Stuart visited La Corona in April 1997 and was ecstatic to discover on a monument the name of a person whose name also appears on the stairway panels.

“The looted pieces name a figure, Red Turkey, who we could not associate with a place,” Stuart said. “Completely unexpectedly a block on the ground [at La Corona] had Red Turkey’s name on it.”

The city is deep in the jungle and heavily overgrown. But there was evidence that saws, the kind used in logging, had been used to cut apart monuments, he said.

Looting is often the work of Guatemalan loggers looking to earn some extra money, he said. The site is in a heavily logged corner of Guatemala near the Mexican border.

La Corona is “as remote as you can get,” Ledger said. It takes eight hours of travel in four-wheel-drive vehicles to reach the village closest to the ruins.
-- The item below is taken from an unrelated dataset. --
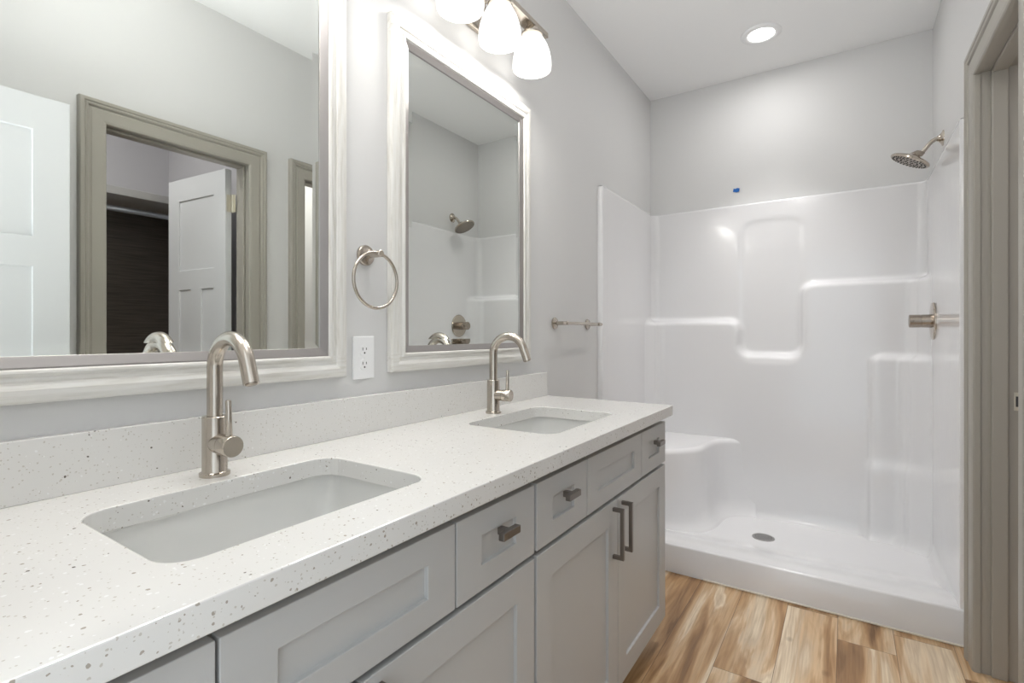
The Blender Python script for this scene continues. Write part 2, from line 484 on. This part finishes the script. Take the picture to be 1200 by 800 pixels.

From there it takes four hours of walking with gear borne by mules.

The place was like “a sauna with mosquitoes,” said Neil Brodie, coordinator of the Illicit Antiquities Research Center at Cambridge University in England, a member of the project. “We’re looking at the international trade in archaeological material that was looted.”

Stuart pointed out that the tablets in the stairway sequence are small enough to fit in a suitcase. Most likely, they were spirited out of Central America to Paris, Mexico City or New York City, where dealers and collectors bought them.

The museum has hard evidence that the tablet was bought by William Palmer III in 1968 from a dealer in New York City, Whittington said.

In 1982, the tablet was part of the bequest to the Hudson Museum from Palmer, a UM graduate who amassed one of the finest private collections of pre-Conquest Mexican and Central American artifacts in the world.

The glyphs are arranged in an upside-down L shape, as if they were meant to run along the riser and tread of a staircase, Whittington said.

Of the 20 known panels from the stairway, 10 are covered with hieroglyphs and 10 show pictures of a Mayan ballgame. Played with a heavy solid rubber ball, the game has ritualistic and symbolic importance in Mayan culture.

Stuart suspects that the 20 known panels are less than half of the original set.

Some of the hieroglyphic panels talk about the ballgame, but others talk about history, including the births and lives of rulers.

The hieroglyphs on the Palmer panel begin in midsentence, Stuart said. The one full sentence on the panel concerns the casting of incense, an important ritual in Mayan culture.

Until the place the tablets came from is determined, Stuart told the television crew, the panels are just bits of “floating history.”

The Mayans chiseled extensive texts about themselves, said Brodie, but trying to recapture their history from these writings is like “trying to recreate 20th century history from government press releases.”

“Finding out where the panels come from on the ground gives us a better picture of what Mayan life was like,” he said.